RECORDED INFORMATION:

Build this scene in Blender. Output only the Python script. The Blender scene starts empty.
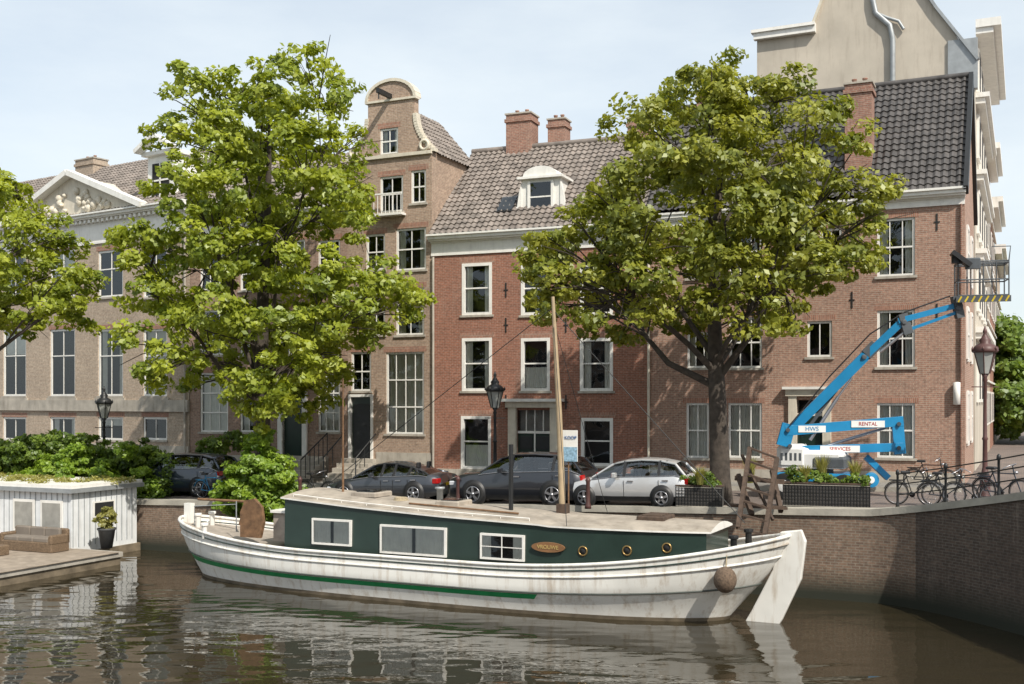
import bpy, math, random
import numpy as np
from mathutils import Vector, Matrix
random.seed(7); rng=np.random.default_rng(11)
# ---------------- image pixel coordinates projected to world, estimated camera (metres; water level z=0) -------------
F=1100.0; CX=512.0; HY=400.0; H=5.9
def at(px,py,Y): return Vector(((px-CX)/F*Y, Y, H-(py-HY)/F*Y))
def gz(x,y):
    z=2.35+0.03*max(-22,min(18,x))
    if x>8: z+=min(1.5,max(0,32.0-y)*0.18)
    return z
sc=bpy.context.scene
# ---------------- materials ----------------
def nodes(name):
    m=bpy.data.materials.new(name); m.use_nodes=True
    nt=m.node_tree; b=nt.nodes['Principled BSDF']; return m,nt,b
def N(nt,t,**k):
    n=nt.nodes.new(t)
    for a,v in k.items():
        if hasattr(n,a): setattr(n,a,v)
        else: n.inputs[a].default_value=v
    return n
def mixc(nt,fac,a,b,mode='MIX'):
    n=nt.nodes.new('ShaderNodeMix'); n.data_type='RGBA'; n.blend_type=mode
    for i,v in ((0,fac),(6,a),(7,b)):
        if hasattr(v,'is_output') or hasattr(v,'links'): nt.links.new(v,n.inputs[i])
        else: n.inputs[i].default_value=v if not isinstance(v,tuple) else (v+(1,))[:4]
    return n.outputs[2]
def noise(nt,vec,scale,detail=4,rough=.55):
    n=N(nt,'ShaderNodeTexNoise'); n.inputs['Scale'].default_value=scale; n.inputs['Detail'].default_value=detail; n.inputs['Roughness'].default_value=rough
    nt.links.new(vec,n.inputs['Vector']); return n.outputs['Fac']
def ramp(nt,fac,p0,p1,c0=(0,0,0,1),c1=(1,1,1,1)):
    r=nt.nodes.new('ShaderNodeValToRGB'); r.color_ramp.elements[0].position=p0; r.color_ramp.elements[1].position=p1
    r.color_ramp.elements[0].color=c0; r.color_ramp.elements[1].color=c1
    nt.links.new(fac,r.inputs[0]); return r.outputs[0]
def bump(nt,b,h,strength=.3,dist=.01):
    n=nt.nodes.new('ShaderNodeBump'); n.inputs['Strength'].default_value=strength; n.inputs['Distance'].default_value=dist
    nt.links.new(h,n.inputs['Height']); nt.links.new(n.outputs[0],b.inputs['Normal'])
def dk(c,f): return tuple(x*f for x in c)
def M(name,col,rough=.6,metal=0,var=.25,scale=3,streak=0,bmp=0,dirt=None,coat=0):
    m,nt,b=nodes(name); tc=N(nt,'ShaderNodeTexCoord').outputs['Object']
    f=noise(nt,tc,scale,5)
    c=mixc(nt,ramp(nt,f,.3,.7),dk(col,1-var),dk(col,1+var*.5))
    if streak:
        mp=N(nt,'ShaderNodeMapping'); mp.inputs['Scale'].default_value=(2.5,2.5,.35); nt.links.new(tc,mp.inputs[0])
        s=ramp(nt,noise(nt,mp.outputs[0],1.6,6,.7),.5,.75)
        c=mixc(nt,s,c,mixc(nt,streak,c,dirt or (.12,.09,.06)))
    nt.links.new(c,b.inputs['Base Color']); b.inputs['Roughness'].default_value=rough; b.inputs['Metallic'].default_value=metal
    if coat: b.inputs['Coat Weight'].default_value=coat; b.inputs['Coat Roughness'].default_value=.04
    if bmp: bump(nt,b,noise(nt,tc,scale*8,4),bmp,.02)
    return m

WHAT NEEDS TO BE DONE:
Copy the data exactly. Any picture it contains is to be omitted.

THE RESPONSE:
Build this scene in Blender. Output only the Python script. The Blender scene starts empty.
import bpy, math, random
import numpy as np
from mathutils import Vector, Matrix
random.seed(7); rng=np.random.default_rng(11)
# ---------------- image pixel coordinates projected to world, estimated camera (metres; water level z=0) -------------
F=1100.0; CX=512.0; HY=400.0; H=5.9
def at(px,py,Y): return Vector(((px-CX)/F*Y, Y, H-(py-HY)/F*Y))
def gz(x,y):
    z=2.35+0.03*max(-22,min(18,x))
    if x>8: z+=min(1.5,max(0,32.0-y)*0.18)
    return z
sc=bpy.context.scene
# ---------------- materials ----------------
def nodes(name):
    m=bpy.data.materials.new(name); m.use_nodes=True
    nt=m.node_tree; b=nt.nodes['Principled BSDF']; return m,nt,b
def N(nt,t,**k):
    n=nt.nodes.new(t)
    for a,v in k.items():
        if hasattr(n,a): setattr(n,a,v)
        else: n.inputs[a].default_value=v
    return n
def mixc(nt,fac,a,b,mode='MIX'):
    n=nt.nodes.new('ShaderNodeMix'); n.data_type='RGBA'; n.blend_type=mode
    for i,v in ((0,fac),(6,a),(7,b)):
        if hasattr(v,'is_output') or hasattr(v,'links'): nt.links.new(v,n.inputs[i])
        else: n.inputs[i].default_value=v if not isinstance(v,tuple) else (v+(1,))[:4]
    return n.outputs[2]
def noise(nt,vec,scale,detail=4,rough=.55):
    n=N(nt,'ShaderNodeTexNoise'); n.inputs['Scale'].default_value=scale; n.inputs['Detail'].default_value=detail; n.inputs['Roughness'].default_value=rough
    nt.links.new(vec,n.inputs['Vector']); return n.outputs['Fac']
def ramp(nt,fac,p0,p1,c0=(0,0,0,1),c1=(1,1,1,1)):
    r=nt.nodes.new('ShaderNodeValToRGB'); r.color_ramp.elements[0].position=p0; r.color_ramp.elements[1].position=p1
    r.color_ramp.elements[0].color=c0; r.color_ramp.elements[1].color=c1
    nt.links.new(fac,r.inputs[0]); return r.outputs[0]
def bump(nt,b,h,strength=.3,dist=.01):
    n=nt.nodes.new('ShaderNodeBump'); n.inputs['Strength'].default_value=strength; n.inputs['Distance'].default_value=dist
    nt.links.new(h,n.inputs['Height']); nt.links.new(n.outputs[0],b.inputs['Normal'])
def dk(c,f): return tuple(x*f for x in c)
def M(name,col,rough=.6,metal=0,var=.25,scale=3,streak=0,bmp=0,dirt=None,coat=0):
    m,nt,b=nodes(name); tc=N(nt,'ShaderNodeTexCoord').outputs['Object']
    f=noise(nt,tc,scale,5)
    c=mixc(nt,ramp(nt,f,.3,.7),dk(col,1-var),dk(col,1+var*.5))
    if streak:
        mp=N(nt,'ShaderNodeMapping'); mp.inputs['Scale'].default_value=(2.5,2.5,.35); nt.links.new(tc,mp.inputs[0])
        s=ramp(nt,noise(nt,mp.outputs[0],1.6,6,.7),.5,.75)
        c=mixc(nt,s,c,mixc(nt,streak,c,dirt or (.12,.09,.06)))
    nt.links.new(c,b.inputs['Base Color']); b.inputs['Roughness'].default_value=rough; b.inputs['Metallic'].default_value=metal
    if coat: b.inputs['Coat Weight'].default_value=coat; b.inputs['Coat Roughness'].default_value=.04
    if bmp: bump(nt,b,noise(nt,tc,scale*8,4),bmp,.02)
    return m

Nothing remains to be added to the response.